__Record set__.
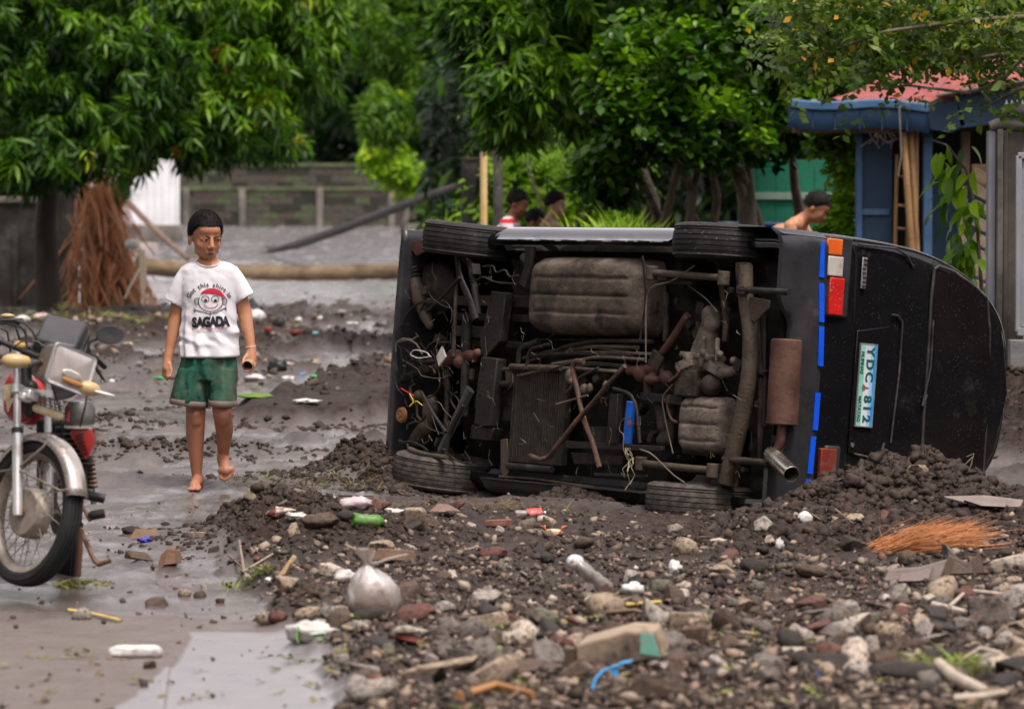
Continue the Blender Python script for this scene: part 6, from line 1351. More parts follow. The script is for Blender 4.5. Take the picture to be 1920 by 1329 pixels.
crumple('tiny_scrap', 'tiny white scrap beside the dry twigs of the left heap', 'scrap', 507, 1095, (.018, .01, .012), foam, 21, .8); crumple('red_scrap', 'dark red scrap at the back of the left heap', 'scrap', 518, 968, (.035, .025, .02), col('dark_red_scrap', (.18, .04, .035)), 22, .6); crumple('blue_scrap', 'small blue scrap at the lower right', 'scrap', 1540, 1268, (.016, .012, .010), col('sky_blue_scrap', (.08, .25, .6)), 23, .5)
crumple('white_plastic', 'white plastic on the mud bank right of the boy', 'plastic', 575, 760, (.085, .05, .016), foam, 24, .5, .5); crumple('pink_lump', 'pale pink lump on the debris behind the motorcycle', 'litter', 77, 600, (.085, .05, .045), mat('pale_pink', [(.6, .42, .42), (.72, .55, .54)], 6), 25, .2)
crumple('white_lump', 'white lump of litter right of the boy in the strip behind him', 'litter', 483, 602, (.085, .06, .07), foam, 26, .3); crumple('white_litter', 'white litter at the end of the strip near the water, left of centre', 'litter', 540, 712, (.055, .04, .022), foam, 27, .3); crumple('white_litter', 'white crumpled litter low in the strip by the boy', 'litter', 478, 716, (.09, .05, .03), plasw, 28, .5)
crumple('cyan_scrap', 'cyan scrap among the debris right of the boy', 'scrap', 592, 635, (.03, .02, .02), col('cyan_scrap', (.2, .5, .55)), 29, .4); crumple('green_scrap', 'bright green scrap by the water right of the boy', 'scrap', 590, 708, (.045, .03, .012), col('green_scrap', (.05, .35, .08)), 30, .4); crumple('blue_speck', 'small blue scrap by the water right of the boy', 'scrap', 566, 703, (.022, .015, .015), col('sky_blue_scrap', (.08, .25, .6)), 31, .3)
crumple('red_lump', 'dark red lump in the debris strip behind the boy', 'litter', 556, 628, (.07, .04, .035), col('dull_red', (.15, .03, .022)), 32, .3); crumple('black_bag', 'black rubbish bag low in the debris strip right of the boy', 'rubbish bag', 520, 697, (.085, .05, .06), mat('black_bag', [(.008, .008, .009), (.02, .02, .022)], 6, (.3, .5), bump=.5, bscale=10), 33, .35, .6); crumple('dark_tyre_piece', 'dark lump behind the red lump right of the boy', 'litter', 524, 610, (.07, .05, .055), MATS['black_bag'], 34, .3)
crumple('red_tin', 'small red litter left of the dark lump right of the boy', 'litter', 504, 622, (.045, .03, .035), col('dull_red2', (.22, .03, .025)), 35, .3); crumple('green_plastic', 'green plastic strip beside the shorts of the boy', 'plastic', 305, 712, (.08, .03, .014), col('green_scrap', (.05, .35, .08)), 36, .3)
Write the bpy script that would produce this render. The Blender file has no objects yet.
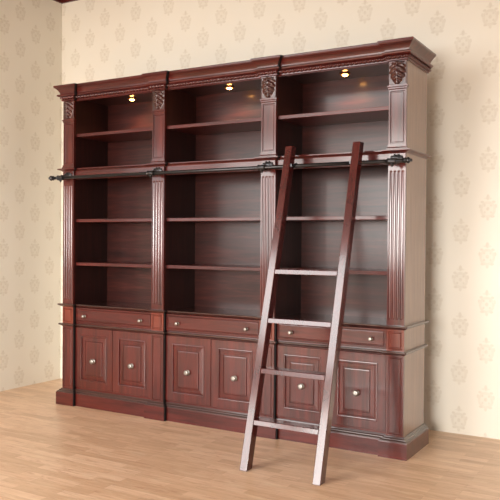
import bpy, bmesh, math, random
from mathutils import Vector, Matrix
random.seed(4)
scene = bpy.context.scene
COL = scene.collection
PI = math.pi

# ------------------------------------------------------------------ node helpers
def new_mat(name):
    m = bpy.data.materials.new(name); m.use_nodes = True
    nt = m.node_tree; nt.nodes.clear()
    out = nt.nodes.new('ShaderNodeOutputMaterial'); b = nt.nodes.new('ShaderNodeBsdfPrincipled')
    nt.links.new(b.outputs[0], out.inputs[0])
    return m, nt, b
def mth(nt, op, a, b=None, c=None):
    n = nt.nodes.new('ShaderNodeMath'); n.operation = op
    for i, v in enumerate((a, b, c)):
        if v is None: continue
        if isinstance(v, (int, float)): n.inputs[i].default_value = v
        else: nt.links.new(v, n.inputs[i])
    return n.outputs[0]
def ramp(nt, fac, stops):
    n = nt.nodes.new('ShaderNodeValToRGB'); e = n.color_ramp.elements
    while len(e) < len(stops): e.new(0.5)
    for i, (p, c) in enumerate(stops): e[i].position = p; e[i].color = (*c, 1)
    nt.links.new(fac, n.inputs[0]); return n.outputs[0]
def mix(nt, fac, a, b):
    n = nt.nodes.new('ShaderNodeMix'); n.data_type = 'RGBA'
    if isinstance(fac, (int, float)): n.inputs[0].default_value = fac
    else: nt.links.new(fac, n.inputs[0])
    for s, v in ((6, a), (7, b)):
        if isinstance(v, tuple): n.inputs[s].default_value = (*v, 1)
        else: nt.links.new(v, n.inputs[s])
    return n.outputs[2]
def objco(nt):
    return nt.nodes.new('ShaderNodeTexCoord').outputs['Object']
def mapping(nt, vec, scale, loc=(0, 0, 0)):
    n = nt.nodes.new('ShaderNodeMapping'); n.inputs['Scale'].default_value = scale; n.inputs['Location'].default_value = loc
    nt.links.new(vec, n.inputs[0]); return n.outputs[0]
def noise(nt, vec, scale, detail=4, rough=0.55, dist=0):
    n = nt.nodes.new('ShaderNodeTexNoise'); n.inputs['Scale'].default_value = scale
    n.inputs['Detail'].default_value = detail; n.inputs['Roughness'].default_value = rough; n.inputs['Distortion'].default_value = dist
    nt.links.new(vec, n.inputs['Vector']); return n.outputs['Fac']
def bump(nt, b, h, strength, distance=0.002):
    n = nt.nodes.new('ShaderNodeBump'); n.inputs['Strength'].default_value = strength; n.inputs['Distance'].default_value = distance
    nt.links.new(h, n.inputs['Height']); nt.links.new(n.outputs[0], b.inputs['Normal'])

def wood(name, axis, dark, mid, light, rough=0.3, coat=0.85, coat_rough=0.13):
    m, nt, b = new_mat(name)
    s = {'x': (1.2, 16, 16), 'z': (16, 16, 1.2), 'y': (16, 1.2, 16)}[axis]
    co = objco(nt)
    g = noise(nt, mapping(nt, co, s), 1.6, 5, 0.6, 0.6)
    g2 = noise(nt, mapping(nt, co, tuple(q * 5 for q in s)), 2.0, 3, 0.6)
    f = mth(nt, 'ADD', mth(nt, 'MULTIPLY', g, 0.75), mth(nt, 'MULTIPLY', g2, 0.25))
    c = ramp(nt, f, [(0.32, dark), (0.5, mid), (0.68, light)])
    nt.links.new(c, b.inputs['Base Color'])
    b.inputs['Roughness'].default_value = rough
    b.inputs['Coat Weight'].default_value = coat; b.inputs['Coat Roughness'].default_value = coat_rough
    b.inputs['Specular IOR Level'].default_value = 0.25
    bump(nt, b, g2, 0.05, 0.001)
    return m
DK, MD, LT = (0.032, 0.0044, 0.0036), (0.070, 0.0092, 0.0070), (0.110, 0.0155, 0.0110)
M = {}
M['wood_v'] = wood('mahogany_upright_grain', 'z', DK, MD, LT)
M['wood_h'] = wood('mahogany_long_grain', 'x', DK, MD, LT, 0.3, 0.62, 0.13)
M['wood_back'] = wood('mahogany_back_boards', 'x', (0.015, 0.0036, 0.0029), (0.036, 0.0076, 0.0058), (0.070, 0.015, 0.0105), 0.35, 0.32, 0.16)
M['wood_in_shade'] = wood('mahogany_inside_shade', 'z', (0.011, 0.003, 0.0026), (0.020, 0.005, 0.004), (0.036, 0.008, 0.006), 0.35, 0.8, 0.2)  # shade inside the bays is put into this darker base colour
M['wood_shelf'] = wood('mahogany_shelf', 'x', DK, MD, LT, 0.35, 0.45, 0.16)
M['wood_red'] = wood('mahogany_red_block', 'z', (0.08, 0.013, 0.007), (0.14, 0.022, 0.011), (0.19, 0.033, 0.016))
M['wood_carve'] = wood('mahogany_carving', 'z', (0.022, 0.005, 0.004), (0.045, 0.010, 0.008), (0.085, 0.022, 0.016), 0.35, 1.0, 0.2)
M['wood_dark'] = wood('mahogany_dark_glaze', 'x', (0.020, 0.007, 0.006), (0.035, 0.011, 0.008), (0.06, 0.018, 0.012), 0.3, 1.0, 0.16)
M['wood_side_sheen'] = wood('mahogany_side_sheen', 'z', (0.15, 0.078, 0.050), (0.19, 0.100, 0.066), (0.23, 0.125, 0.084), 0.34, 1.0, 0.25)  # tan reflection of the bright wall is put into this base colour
M['wood_ladder'] = wood('mahogany_ladder', 'z', (0.035, 0.006, 0.006), (0.060, 0.010, 0.010), (0.085, 0.016, 0.014), 0.24, 1.0, 0.12)

def metal(name, col, rough, metallic=1.0, nscale=60):
    m, nt, b = new_mat(name)
    n = noise(nt, objco(nt), nscale, 3)
    c = mix(nt, n, tuple(q * 0.8 for q in col), tuple(min(1, q * 1.2) for q in col))
    nt.links.new(c, b.inputs['Base Color']); b.inputs['Metallic'].default_value = metallic
    b.inputs['Roughness'].default_value = rough
    return m
M['iron'] = metal('blackened_iron', (0.055, 0.055, 0.058), 0.34, 0.9)
M['pewter'] = metal('worn_pewter', (0.36, 0.34, 0.31), 0.38)
M['brass'] = metal('warm_brass', (0.7, 0.45, 0.2), 0.3)

m, nt, b = new_mat('lit_lamp_bulb'); b.inputs['Base Color'].default_value = (1, 0.8, 0.5, 1)
b.inputs['Emission Color'].default_value = (1.0, 0.44, 0.11, 1); b.inputs['Emission Strength'].default_value = 28; M['bulb'] = m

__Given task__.
Pick out the lines that contain "scene" and copy them.

__Task output__.
Continue the Blender Python script for this scene: part 6, from line 1351. More parts follow. The script is for Blender 4.5. Take the picture to be 1920 by 1329 pixels.
scene = bpy.context.scene
COL = scene.collection